“The man in brown snapped shut the book he’d been reading and looked up with a stare of disbelief. There was no doubt about it, absolutely none. The five-member team the author described in this obscure little book about clandestine operations in German-occupied France during WWII was the same group he’d sent into Paris in the fall of 1942. Four had made it home, one barely, the last left behind dead, buried in an unmarked grave on French soil. Or so they’d all believed...”
I’m Betty Martin with "Martin’s Must Reads" and those are the first lines of Leila Meacham’s historical novel Dragonfly. The man in brown works for a counterintelligence branch of the U.S. government and searches for five young, unattached, smart, talented young people to serve their country. They are an unusual group of men and women from very different backgrounds: an athlete/teacher, a civil engineer, a fly-fisherman, a fashion designer and a beautiful female fencer.

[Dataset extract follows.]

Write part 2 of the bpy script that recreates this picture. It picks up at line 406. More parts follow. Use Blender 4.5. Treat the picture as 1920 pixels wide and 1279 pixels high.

Their mission is to infiltrate the Nazi regime, collect intel on German military strategy and pass it along to the United States. They are all stationed in the same Parisian village in German-occupied France. After only months of training and the Nazi intelligence agencies knack for discovering spies, how will these five survive their missions?
Author Meacham introduces a side of German officers that is rarely considered. Although I wasn’t sure if I wanted to read yet another WWII novel, I’m glad I did because of the hopeful thread that runs through it.
If you’re looking to read a novel of enormous perseverance, sacrifice and courage, then you must read Dragonfly by Leila Meacham.